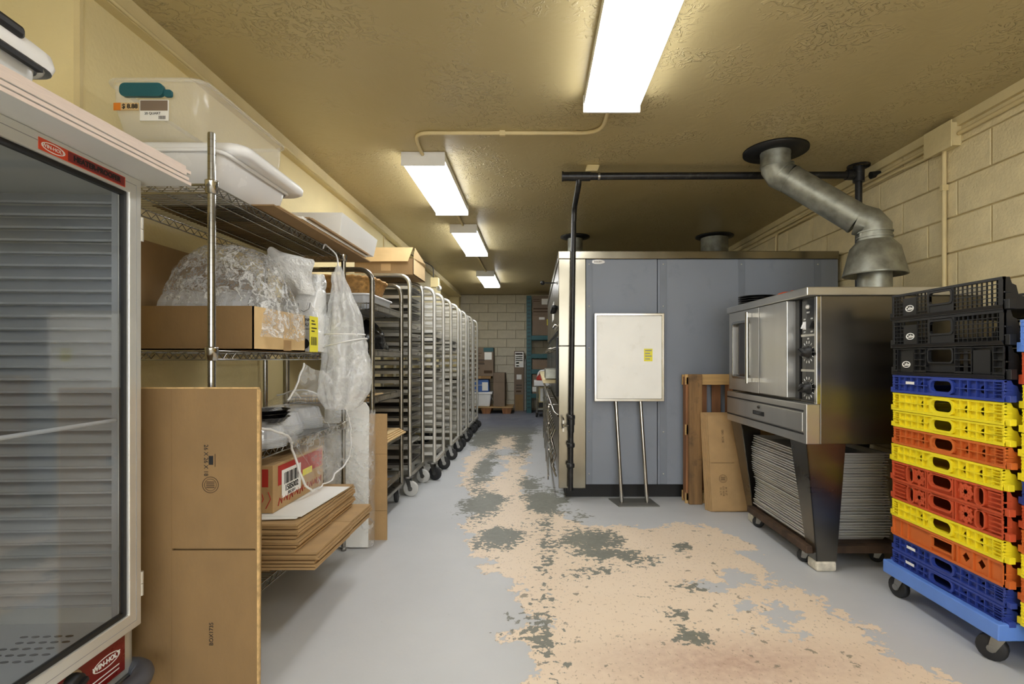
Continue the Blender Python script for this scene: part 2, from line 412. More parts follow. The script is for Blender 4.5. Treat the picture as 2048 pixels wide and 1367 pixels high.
    def mix(f_, a, b_):
        n = N.new('ShaderNodeMix'); n.data_type = 'RGBA'
        L.new(f_, n.inputs[0])
        for i, v in ((6, a), (7, b_)):
            if isinstance(v, tuple): n.inputs[i].default_value = lin(v)
            else: L.new(v, n.inputs[i])
        return n.outputs[2]
    n1 = noise(4.5, 12, .68); n2 = noise(30, 6, .6); n3 = noise(13, 5, .6); n4 = noise(1.3, 4); n5 = noise(60, 3, .5)
    off = math_('MULTIPLY_ADD', n1, .62, -.31); off2 = math_('MULTIPLY_ADD', n2, .20, -.10)
    tanm = step(math_('ADD', math_('ADD', attr('worn'), off), off2))
    barem = step(math_('ADD', math_('ADD', attr('bare'), math_('MULTIPLY_ADD', n1, .42, -.21)), math_('MULTIPLY_ADD', n2, .42, -.21)))
    edge = math_('MULTIPLY', math_('SUBTRACT', .6, attr('worn')), .05)
    fleck = step(math_('SUBTRACT', math_('ADD', n3, edge), .665), .01)
    fine = step(math_('SUBTRACT', noise(46, 4, .55, (1.6,1,1)), .625), .01)
    peel = step(math_('SUBTRACT', noise(3.2, 10, .7), .665), .01)
    grey = mix(n4, (186,188,190), (205,206,207)); 
    spk = step(math_('SUBTRACT', n2, .735), .01); grey = mix(math_('MULTIPLY', spk, .7), grey, (120,120,116))
    tanc = mix(n1, (231,209,182), (241,224,202)); tanc = mix(math_('MULTIPLY', math_('MULTIPLY', attr('pink'), n2), 1.3), tanc, (176,140,124))
    tanc = mix(math_('MULTIPLY', fleck, .75), tanc, (118,112,96)); tanc = mix(math_('MULTIPLY', fine, .5), tanc, (160,138,112)); tanc = mix(math_('MULTIPLY', peel, .9), tanc, (168,174,176))
    darkc = mix(n2, (96,98,88), (146,146,136))
    col = mix(tanm, grey, tanc); col = mix(barem, col, darkc)
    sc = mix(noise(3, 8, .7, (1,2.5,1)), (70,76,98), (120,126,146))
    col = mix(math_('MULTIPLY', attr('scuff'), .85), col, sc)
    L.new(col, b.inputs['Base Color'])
    mr = N.new('ShaderNodeMapRange'); mr.inputs[3].default_value = .32; mr.inputs[4].default_value = .6; L.new(n1, mr.inputs[0]); L.new(mr.outputs[0], b.inputs['Roughness'])
    bp = N.new('ShaderNodeBump'); bp.inputs['Strength'].default_value = .5; bp.inputs['Distance'].default_value = .004; bp.invert = True
    L.new(math_('ADD', tanm, math_('ADD', barem, math_('MULTIPLY', n5, .25))), bp.inputs['Height']); L.new(bp.outputs[0], b.inputs['Normal'])
    me.materials.append(m); o = bpy.data.objects.new('floor', me); C.objects.link(o); struct(o)
build_floor()
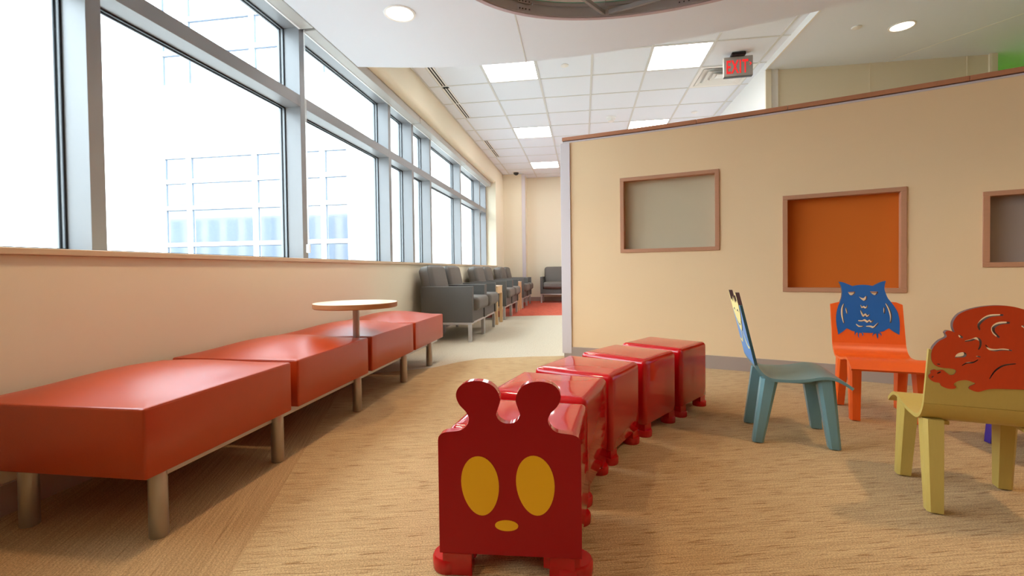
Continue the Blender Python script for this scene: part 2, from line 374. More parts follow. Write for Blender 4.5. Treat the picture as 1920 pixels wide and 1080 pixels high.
# curved partition
PW = lambda x: -.03702*x*x-.12346*x+4.40417
def pn(x):   # unit normal towards the play side, tangent
    t = Vector((1, -.07404*x-.12346)); t.normalize(); return Vector((t.y, -t.x)), t
def pp(x, d=0):
    n, t = pn(x); return (x+n.x*d, PW(x)+n.y*d)
NICHE = [(2.183, 2.90, .905, 1.52), (3.29, 3.933, .595, 1.278), (4.256, 4.86, .755, 1.208)]
part = sroot('wall_partition', 'curved tan partition with three framed recesses')
X0, X1 = 1.712, 6.0
xs = sorted(set([X0+(X1-X0)*k/60 for k in range(61)]+[v for n in NICHE for v in n[:2]]))
zs = sorted(set([0, 1.872]+[v for n in NICHE for v in n[2:]]))
pm = MB(); TH = .14
for a, b in zip(xs, xs[1:]):
    for c, d in zip(zs, zs[1:]):
        mx_, mz_ = (a+b)/2, (c+d)/2
        if any(n[0] < mx_ < n[1] and n[2] < mz_ < n[3] for n in NICHE): continue
        p, q = pp(a), pp(b); pm.add([(*p, c), (*q, c), (*q, d), (*p, d)], [(0, 1, 2, 3)])
    p, q = pp(a, -TH), pp(b, -TH); pm.add([(*p, 0), (*q, 0), (*q, 1.872), (*p, 1.872)], [(0, 3, 2, 1)])
    r, s_ = pp(a), pp(b); pm.add([(*p, 1.872), (*q, 1.872), (*s_, 1.872), (*r, 1.872)], [(0, 1, 2, 3)])
for xx in (X0, X1):
    p, q = pp(xx), pp(xx, -TH); pm.add([(*p, 0), (*q, 0), (*q, 1.872), (*p, 1.872)], [(0, 1, 2, 3)])
pm.build('wall_skin', M['partition'], part)
def ribbon(x0, x1, d0, d1, z0, z1, n=40):
    mb = MB(); rs = []
    for k in range(n+1):
        x = x0+(x1-x0)*k/n; a, b = pp(x, d1), pp(x, d0); rs.append([(*a, z0), (*a, z1), (*b, z1), (*b, z0)])
    return mb.rings(rs)
for a, b in ((X0-.004, 2.75), (2.752, 3.32), (3.322, 4.2), (4.202, 5.1), (5.102, X1)):
    ribbon(a, b, -TH-.012, .012, 1.884, 1.914, 14).build('cap', M['cap'], part, bevel=.002)
ribbon(X0, X1, .0, .003, 1.866, 1.878).build('shadow_bead', M['lilac'], part)
ribbon(X0, X1, -.05, .002, 1.878, 1.885).build('cap_shadow', M['edge'], part)  # dark strip painted as the shadow of the reveal under the cap
ribbon(X0-.004, X1, .0, .012, 0, .1).build('baseboard', M['base'], part)
gm = ribbon(X0-.02, X0+.062, .0, .0145, .045, 1.862, 4)
p0, p1, p2, p3 = pp(X0-.02, .014), pp(X0-.02, -TH), pp(X0-.002, -TH), pp(X0-.002, .014)
gm.prism([p0, p1, p2, p3], .045, 1.862); gm.build('corner_guard', M['lilac'], part, bevel=.002)
NL = [('framed recess with grey-green board, nearest the partition end', 'panel_grey'), ('framed recess with orange board above the owl chair', 'panel_or'), ('framed recess with mauve-grey board, cut by the right edge', 'panel_mauve')]
for (a, b, c, d), (lb, pmn) in zip(NICHE, NL):
    rt_ = thing('wall_niche', lb, 'framed recess', (0, 0, 0), group='framed recesses on the curved partition')
    DP, FW = -.06, .029
    ribbon(a+.002, b-.002, DP-.01, DP, c, d, 10).build('back_board', M[pmn], rt_)
    ribbon(a, b, DP, .008, d-FW, d, 10).build('frame_rail', M['oak'], rt_, bevel=.002)
    ribbon(a, b, DP, .008, c, c+FW, 10).build('frame_rail', M['oak'], rt_, bevel=.002)
    ribbon(a, a+FW*1.02, DP, .0085, c+FW, d-FW, 2).build('frame_rail', M['oak'], rt_, bevel=.002)
    ribbon(b-FW*1.02, b, DP, .0085, c+FW, d-FW, 2).build('frame_rail', M['oak'], rt_, bevel=.002)

# windows: eight bays, each its own window
XM, XG = -.213, -.335
MY = [.17, 1.712, 3.245, 4.855, 5.55, 6.235, 7.84, 9.36, 9.975]; MW = .065
for i in range(len(MY)-1):
    wn = sroot('window_%d' % (i+1)); y0, y1 = MY[i], MY[i+1]
    MB().box(XG-.06, XM, y0, y0+MW, SILL-.03, 2.66).build('mullion', M['alu'], wn, bevel=.002)
    if i == len(MY)-2: MB().box(XG-.06, XM, y1, y1+MW-.004, SILL-.03, 2.66).build('mullion', M['alu'], wn, bevel=.002)
    a, b = y0+MW, y1
    MB().box(XG-.06, XM, a, b, 2.025, 2.11).build('transom', M['alu'], wn, bevel=.002)
    MB().box(XG-.06, XM, a, b, 2.615, 2.70).build('head_rail', M['alu'], wn, bevel=.002)
    MB().box(XG-.06, XM-.04, a, b, SILL-.03, SILL+.012).build('sill_rail', M['alu'], wn, bevel=.002)
    for z0, z1 in ((SILL+.012, 2.025), (2.11, 2.615)):
        MB().box(XG-.012, XG-.006, a, b, z0, z1).build('pane', M['glass'], wn)
        for xg in (XG-.001, XG-.03):
            gk = MB(); t = .009
            gk.box(xg-.006, xg, a, a+t, z0, z1).box(xg-.006, xg, b-t, b, z0, z1).box(xg-.006, xg, a+t, b-t, z0, z0+t).box(xg-.006, xg, a+t, b-t, z1-t, z1)
            gk.build('gasket', M['gasket'], wn)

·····

# Instruction:
Which lines hold the word "noise"? Copy every one of them.

# Solution to this task:
    n1 = noise(4.5, 12, .68); n2 = noise(30, 6, .6); n3 = noise(13, 5, .6); n4 = noise(1.3, 4); n5 = noise(60, 3, .5)
    fine = step(math_('SUBTRACT', noise(46, 4, .55, (1.6,1,1)), .625), .01)
    peel = step(math_('SUBTRACT', noise(3.2, 10, .7), .665), .01)
    sc = mix(noise(3, 8, .7, (1,2.5,1)), (70,76,98), (120,126,146))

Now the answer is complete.